Distracted driving a preventable epidemic
Published 8:46 am Wednesday, December 5, 2018
To the Editor:
I made an error on the website in my last letter to the editor. Here is the correct website. According to www.worldviewweekend.com, “Russia has admitted in defense journals they have plans for a Pearl Harbor 2.0 style attacks on U.S. ships on both coasts.”
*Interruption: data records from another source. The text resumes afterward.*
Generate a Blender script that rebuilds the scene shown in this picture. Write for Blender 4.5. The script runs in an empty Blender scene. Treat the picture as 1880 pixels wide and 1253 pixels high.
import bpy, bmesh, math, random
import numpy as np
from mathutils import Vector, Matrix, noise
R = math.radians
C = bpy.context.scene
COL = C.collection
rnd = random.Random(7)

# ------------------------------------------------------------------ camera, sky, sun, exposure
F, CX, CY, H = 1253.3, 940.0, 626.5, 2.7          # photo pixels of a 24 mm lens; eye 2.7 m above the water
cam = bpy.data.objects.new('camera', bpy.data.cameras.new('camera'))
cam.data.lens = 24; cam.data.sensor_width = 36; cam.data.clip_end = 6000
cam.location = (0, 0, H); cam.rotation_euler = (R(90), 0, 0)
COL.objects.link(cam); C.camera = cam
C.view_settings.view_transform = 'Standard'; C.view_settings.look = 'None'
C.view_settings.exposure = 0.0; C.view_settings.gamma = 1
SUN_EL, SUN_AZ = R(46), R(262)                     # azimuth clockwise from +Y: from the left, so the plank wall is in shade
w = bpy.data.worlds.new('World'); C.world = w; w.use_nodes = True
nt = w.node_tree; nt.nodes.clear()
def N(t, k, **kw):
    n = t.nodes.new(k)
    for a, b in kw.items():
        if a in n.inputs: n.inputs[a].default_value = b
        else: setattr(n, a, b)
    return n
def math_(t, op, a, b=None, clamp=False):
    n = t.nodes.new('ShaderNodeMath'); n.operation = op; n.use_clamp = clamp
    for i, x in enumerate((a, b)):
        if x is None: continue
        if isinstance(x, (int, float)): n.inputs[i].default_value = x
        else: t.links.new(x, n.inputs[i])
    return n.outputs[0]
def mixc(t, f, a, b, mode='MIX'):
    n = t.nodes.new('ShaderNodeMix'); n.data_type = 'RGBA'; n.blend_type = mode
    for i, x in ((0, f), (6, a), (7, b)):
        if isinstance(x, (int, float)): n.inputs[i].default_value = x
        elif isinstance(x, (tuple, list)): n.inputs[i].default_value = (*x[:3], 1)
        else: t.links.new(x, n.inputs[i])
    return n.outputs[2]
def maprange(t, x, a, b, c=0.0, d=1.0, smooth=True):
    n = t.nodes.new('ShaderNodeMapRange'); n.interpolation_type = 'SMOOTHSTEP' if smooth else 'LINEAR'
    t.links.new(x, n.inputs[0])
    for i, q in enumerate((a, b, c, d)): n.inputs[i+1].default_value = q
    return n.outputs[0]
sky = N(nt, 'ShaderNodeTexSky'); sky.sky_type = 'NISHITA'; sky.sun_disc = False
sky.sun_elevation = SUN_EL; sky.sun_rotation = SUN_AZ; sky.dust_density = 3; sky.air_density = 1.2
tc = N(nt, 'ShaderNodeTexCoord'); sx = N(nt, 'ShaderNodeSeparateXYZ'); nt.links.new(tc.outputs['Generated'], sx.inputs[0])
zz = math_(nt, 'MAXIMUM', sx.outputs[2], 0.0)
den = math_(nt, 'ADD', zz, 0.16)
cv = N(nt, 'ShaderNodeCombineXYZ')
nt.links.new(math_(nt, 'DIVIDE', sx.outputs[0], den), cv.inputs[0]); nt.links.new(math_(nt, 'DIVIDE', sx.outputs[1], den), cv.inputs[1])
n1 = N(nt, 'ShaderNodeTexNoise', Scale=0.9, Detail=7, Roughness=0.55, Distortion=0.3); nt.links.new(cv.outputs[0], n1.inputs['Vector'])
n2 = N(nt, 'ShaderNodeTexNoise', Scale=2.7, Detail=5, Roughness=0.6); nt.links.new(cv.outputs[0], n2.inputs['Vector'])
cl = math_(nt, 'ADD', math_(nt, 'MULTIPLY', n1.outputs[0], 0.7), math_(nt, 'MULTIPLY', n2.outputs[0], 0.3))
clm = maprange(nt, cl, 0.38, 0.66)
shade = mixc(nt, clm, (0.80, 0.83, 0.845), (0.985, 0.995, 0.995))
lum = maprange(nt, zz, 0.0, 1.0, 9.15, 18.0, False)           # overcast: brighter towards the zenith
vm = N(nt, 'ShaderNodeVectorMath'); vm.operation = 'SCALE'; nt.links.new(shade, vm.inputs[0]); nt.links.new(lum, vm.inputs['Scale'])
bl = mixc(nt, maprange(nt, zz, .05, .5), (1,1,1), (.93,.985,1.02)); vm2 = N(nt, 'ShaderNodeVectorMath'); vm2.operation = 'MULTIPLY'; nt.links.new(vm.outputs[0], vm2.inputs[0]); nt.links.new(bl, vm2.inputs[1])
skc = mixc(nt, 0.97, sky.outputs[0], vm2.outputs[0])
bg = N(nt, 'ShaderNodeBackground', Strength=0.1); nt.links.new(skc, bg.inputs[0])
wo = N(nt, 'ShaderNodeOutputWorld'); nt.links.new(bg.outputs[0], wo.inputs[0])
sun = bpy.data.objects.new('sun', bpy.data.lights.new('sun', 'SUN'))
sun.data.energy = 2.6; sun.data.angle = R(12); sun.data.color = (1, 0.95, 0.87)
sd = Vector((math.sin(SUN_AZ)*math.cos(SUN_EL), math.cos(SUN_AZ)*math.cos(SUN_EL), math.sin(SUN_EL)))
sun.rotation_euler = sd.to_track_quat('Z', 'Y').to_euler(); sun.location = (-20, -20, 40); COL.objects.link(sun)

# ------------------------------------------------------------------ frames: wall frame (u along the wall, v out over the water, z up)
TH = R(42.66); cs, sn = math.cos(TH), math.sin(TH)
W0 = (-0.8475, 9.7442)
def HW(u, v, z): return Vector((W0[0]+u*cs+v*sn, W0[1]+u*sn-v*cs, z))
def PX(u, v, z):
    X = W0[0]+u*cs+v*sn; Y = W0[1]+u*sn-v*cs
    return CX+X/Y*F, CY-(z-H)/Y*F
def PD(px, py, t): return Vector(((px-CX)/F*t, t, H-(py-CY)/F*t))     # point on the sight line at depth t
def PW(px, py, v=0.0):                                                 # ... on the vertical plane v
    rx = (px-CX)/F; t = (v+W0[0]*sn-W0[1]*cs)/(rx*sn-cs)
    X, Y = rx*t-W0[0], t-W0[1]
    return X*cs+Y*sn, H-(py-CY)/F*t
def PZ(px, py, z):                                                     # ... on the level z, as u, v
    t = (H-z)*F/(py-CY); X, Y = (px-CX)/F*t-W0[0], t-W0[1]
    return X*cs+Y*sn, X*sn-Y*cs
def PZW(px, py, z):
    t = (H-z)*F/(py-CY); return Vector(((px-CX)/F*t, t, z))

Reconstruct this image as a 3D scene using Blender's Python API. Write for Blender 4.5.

I also want to agree with and thank the Elizabethton Star for the great info on “School bus safety is every driver’s concern.” The Elizabethton Star also said, “We all know in the age of cellphones both distracted driving and distracted walking increase the risk of an accident.” I am glad to see the Star mention this. There hasn’t been much emphases on distracted driving by the media. I had just read an article at www.nowtheendbegins.com about how distracted driving and texting causes hundreds of times more deaths and thousands times more injuries for teenagers than school shootings each year. However the major media focuses on school shootings and not on distracted driving in the hope of getting gun bans. School shootings are tragic but don’t even make the top ten causes of teen deaths in the U.S. It appears the major media doesn’t care if American teenagers die in car crashes but cares if Americans have guns!
Here are the numbers behind distracted driving. “Distracted driving accounts for about 25 percent of all vehicle deaths. At the time of fatal crashes teens have been the largest age group that reported being distracted while driving. Driver distraction is responsible for more than 58 percent of teen crashes. In 2015 distracted driving related accidents caused 391,000 injuries. According to the Department of Motor Vehicles 9 people in the U.S. are killed each day as a result of crashes involving a distracted driver. Car crashes are the number one killer of teens in the U.S. Teens 16 to 19 years old are three times as likely to be involved in a fatal car crash than any age group. It takes only 3 seconds of distraction from the road for a crash to occur. Distracted driving has been called an American epidemic and is completely preventable!”